Giant iron ore miners Rio Tinto Limited (ASX: RIO) and BHP Billiton Limited (ASX: BHP) have also seen their share prices sink.
The current spot price for iron ore is just US$44.75 a tonne, and just over a dollar away from plunging through the 10-year low of US$44.10 a tonne reached in July this year. Massive oversupply of the metal, falling Chinese steel production and a rising US dollar are all contributing to the falls, with some predicting a fall below US$40 a tonne. Noted iron ore-bear Andy Xie says production cuts are now needed to stop the price from falling below US$40.
I've questioned whether the price could fall further than that, into the US$20 or US$30 a tonne range.
Mr Xie says at prices below US$40 a tonne, the iron ore sector faced a major shakeup, particularly in the smaller and medium-sized miners. "They're going to go under", he says.

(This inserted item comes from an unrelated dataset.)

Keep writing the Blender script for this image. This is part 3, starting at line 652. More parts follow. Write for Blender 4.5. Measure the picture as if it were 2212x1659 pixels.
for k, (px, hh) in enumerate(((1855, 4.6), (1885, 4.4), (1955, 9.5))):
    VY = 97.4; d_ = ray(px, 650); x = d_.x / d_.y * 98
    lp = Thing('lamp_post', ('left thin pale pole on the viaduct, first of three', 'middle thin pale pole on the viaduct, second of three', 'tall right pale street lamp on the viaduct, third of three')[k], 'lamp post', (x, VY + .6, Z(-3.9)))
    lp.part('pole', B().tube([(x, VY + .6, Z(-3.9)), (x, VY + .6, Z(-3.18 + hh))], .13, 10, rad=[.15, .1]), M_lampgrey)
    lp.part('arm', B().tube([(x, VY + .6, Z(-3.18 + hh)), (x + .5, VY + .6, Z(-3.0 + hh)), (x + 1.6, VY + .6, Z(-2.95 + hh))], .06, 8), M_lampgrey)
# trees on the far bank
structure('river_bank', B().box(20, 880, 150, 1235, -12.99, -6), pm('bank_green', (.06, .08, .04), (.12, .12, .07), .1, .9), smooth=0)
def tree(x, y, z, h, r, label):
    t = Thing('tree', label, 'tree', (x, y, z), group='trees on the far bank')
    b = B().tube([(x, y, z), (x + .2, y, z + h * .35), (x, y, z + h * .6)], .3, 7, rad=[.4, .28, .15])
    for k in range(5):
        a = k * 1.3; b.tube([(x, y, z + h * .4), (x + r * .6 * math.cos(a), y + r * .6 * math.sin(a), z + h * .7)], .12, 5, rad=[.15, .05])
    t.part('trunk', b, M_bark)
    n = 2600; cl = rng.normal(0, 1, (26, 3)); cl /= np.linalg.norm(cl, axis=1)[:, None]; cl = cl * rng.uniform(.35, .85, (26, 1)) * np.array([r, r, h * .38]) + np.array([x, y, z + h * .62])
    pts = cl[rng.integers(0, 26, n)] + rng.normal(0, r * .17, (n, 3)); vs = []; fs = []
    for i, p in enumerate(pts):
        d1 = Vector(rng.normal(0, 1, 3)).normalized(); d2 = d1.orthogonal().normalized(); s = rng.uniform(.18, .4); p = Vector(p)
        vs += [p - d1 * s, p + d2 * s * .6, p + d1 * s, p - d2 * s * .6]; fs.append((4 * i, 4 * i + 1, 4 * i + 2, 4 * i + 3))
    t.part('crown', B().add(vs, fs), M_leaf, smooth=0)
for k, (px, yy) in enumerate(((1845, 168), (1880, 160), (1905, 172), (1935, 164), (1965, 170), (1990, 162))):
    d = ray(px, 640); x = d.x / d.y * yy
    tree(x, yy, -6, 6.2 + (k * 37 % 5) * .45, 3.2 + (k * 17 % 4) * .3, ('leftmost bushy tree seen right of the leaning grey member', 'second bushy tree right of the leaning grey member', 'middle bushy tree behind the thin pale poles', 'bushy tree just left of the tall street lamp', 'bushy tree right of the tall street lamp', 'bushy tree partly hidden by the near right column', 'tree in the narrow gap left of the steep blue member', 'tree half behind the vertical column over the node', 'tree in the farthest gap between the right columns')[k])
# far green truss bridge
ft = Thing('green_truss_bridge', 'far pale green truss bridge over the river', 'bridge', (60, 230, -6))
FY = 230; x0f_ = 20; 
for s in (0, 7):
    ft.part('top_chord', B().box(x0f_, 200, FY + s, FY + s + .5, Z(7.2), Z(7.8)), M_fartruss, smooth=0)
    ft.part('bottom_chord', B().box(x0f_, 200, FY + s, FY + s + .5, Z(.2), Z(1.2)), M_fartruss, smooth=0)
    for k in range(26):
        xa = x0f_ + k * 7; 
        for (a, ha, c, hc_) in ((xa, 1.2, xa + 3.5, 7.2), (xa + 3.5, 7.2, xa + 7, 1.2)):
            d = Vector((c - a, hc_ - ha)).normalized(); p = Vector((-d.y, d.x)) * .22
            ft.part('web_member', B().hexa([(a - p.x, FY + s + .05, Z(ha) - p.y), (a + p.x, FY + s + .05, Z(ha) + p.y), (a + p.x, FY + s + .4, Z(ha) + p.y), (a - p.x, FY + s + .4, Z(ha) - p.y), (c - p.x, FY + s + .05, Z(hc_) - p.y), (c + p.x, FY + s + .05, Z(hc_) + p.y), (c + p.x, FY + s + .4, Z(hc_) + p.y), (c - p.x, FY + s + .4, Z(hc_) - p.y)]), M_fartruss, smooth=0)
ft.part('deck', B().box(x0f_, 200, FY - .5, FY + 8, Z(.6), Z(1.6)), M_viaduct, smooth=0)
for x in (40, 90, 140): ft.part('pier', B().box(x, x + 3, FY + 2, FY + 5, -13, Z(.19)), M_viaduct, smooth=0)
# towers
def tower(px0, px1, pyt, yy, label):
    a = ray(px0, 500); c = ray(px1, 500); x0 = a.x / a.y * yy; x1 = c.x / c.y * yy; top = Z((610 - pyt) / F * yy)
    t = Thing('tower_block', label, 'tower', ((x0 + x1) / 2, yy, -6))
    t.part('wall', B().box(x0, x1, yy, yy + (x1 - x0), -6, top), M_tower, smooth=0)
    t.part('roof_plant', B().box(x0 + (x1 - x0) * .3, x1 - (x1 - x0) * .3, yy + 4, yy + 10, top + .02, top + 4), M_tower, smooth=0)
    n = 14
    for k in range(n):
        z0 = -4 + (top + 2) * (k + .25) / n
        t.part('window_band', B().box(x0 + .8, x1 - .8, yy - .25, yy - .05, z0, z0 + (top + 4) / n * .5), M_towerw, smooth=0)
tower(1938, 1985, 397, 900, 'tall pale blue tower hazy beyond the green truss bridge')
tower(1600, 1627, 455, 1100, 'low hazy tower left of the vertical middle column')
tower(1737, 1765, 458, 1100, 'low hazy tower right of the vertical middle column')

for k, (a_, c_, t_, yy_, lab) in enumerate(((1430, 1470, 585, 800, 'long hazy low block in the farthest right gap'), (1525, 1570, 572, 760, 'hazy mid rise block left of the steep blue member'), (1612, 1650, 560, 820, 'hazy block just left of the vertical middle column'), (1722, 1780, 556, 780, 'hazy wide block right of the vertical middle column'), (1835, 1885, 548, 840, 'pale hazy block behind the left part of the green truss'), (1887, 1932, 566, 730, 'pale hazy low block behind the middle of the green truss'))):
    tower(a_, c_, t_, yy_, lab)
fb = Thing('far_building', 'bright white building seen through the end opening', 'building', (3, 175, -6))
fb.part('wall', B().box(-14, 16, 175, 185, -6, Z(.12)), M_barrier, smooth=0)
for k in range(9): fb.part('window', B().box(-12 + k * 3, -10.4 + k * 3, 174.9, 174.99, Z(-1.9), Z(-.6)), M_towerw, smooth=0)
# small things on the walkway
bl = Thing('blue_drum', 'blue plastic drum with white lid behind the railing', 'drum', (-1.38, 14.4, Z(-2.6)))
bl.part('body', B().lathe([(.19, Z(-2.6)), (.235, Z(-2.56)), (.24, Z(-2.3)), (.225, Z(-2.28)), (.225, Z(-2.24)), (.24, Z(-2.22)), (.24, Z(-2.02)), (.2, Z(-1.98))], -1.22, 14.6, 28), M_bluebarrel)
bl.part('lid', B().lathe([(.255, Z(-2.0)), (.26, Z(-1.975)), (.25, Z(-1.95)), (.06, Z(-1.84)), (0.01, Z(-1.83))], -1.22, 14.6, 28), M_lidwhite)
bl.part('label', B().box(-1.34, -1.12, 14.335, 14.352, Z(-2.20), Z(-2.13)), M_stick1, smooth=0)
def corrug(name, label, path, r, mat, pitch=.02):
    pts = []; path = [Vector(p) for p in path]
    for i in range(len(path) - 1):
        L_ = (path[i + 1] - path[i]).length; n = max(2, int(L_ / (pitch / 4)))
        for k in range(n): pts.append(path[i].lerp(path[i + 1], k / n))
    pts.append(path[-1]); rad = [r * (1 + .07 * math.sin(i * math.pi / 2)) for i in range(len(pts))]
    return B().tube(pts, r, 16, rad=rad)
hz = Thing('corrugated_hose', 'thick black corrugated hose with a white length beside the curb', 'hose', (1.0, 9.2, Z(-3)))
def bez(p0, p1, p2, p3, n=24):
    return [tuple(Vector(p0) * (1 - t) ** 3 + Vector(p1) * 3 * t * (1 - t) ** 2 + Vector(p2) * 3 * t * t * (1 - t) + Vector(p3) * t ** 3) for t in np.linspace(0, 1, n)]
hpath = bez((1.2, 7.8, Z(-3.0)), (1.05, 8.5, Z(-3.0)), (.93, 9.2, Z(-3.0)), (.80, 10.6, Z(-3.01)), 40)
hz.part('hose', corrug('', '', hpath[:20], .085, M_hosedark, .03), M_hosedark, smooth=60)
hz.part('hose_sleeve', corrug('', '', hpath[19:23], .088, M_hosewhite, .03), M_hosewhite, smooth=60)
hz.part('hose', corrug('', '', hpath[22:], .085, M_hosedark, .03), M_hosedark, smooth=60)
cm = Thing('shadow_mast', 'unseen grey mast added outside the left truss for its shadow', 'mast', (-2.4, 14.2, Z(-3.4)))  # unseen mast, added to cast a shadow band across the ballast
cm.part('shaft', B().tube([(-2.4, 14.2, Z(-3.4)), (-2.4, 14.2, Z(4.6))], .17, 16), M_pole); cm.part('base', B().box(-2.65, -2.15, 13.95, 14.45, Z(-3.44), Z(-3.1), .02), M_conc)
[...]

Fortescue, Rio, BHP and Vale have the lowest production costs globally, with Fortescue doing a remarkable job of lowering its production costs, estimated to hit US$15 a tonne by the end of the 2016 financial year from US$48 a tonne in 2012.
The company appears confident it can survive any further falls in the iron ore price, repaying debt at a fast pace, and with US$2.6 billion of cash on its hands at the end of September.
Shareholders have certainly had a rollercoaster ride with Fortescue's share price hitting an all-time high of $13.15 in 2008, before falling to a five-year low of $1.58 in August this year.
Where to next for Fortescue's share price?
It really depends on the iron ore price. A fall under US$40 a tonne shouldn't damage Fortescue's business, but it will certainly impact on cash flows and net profit – and again raise concerns that the miner won't be able to meet its debt obligations when they start to become due in 2019.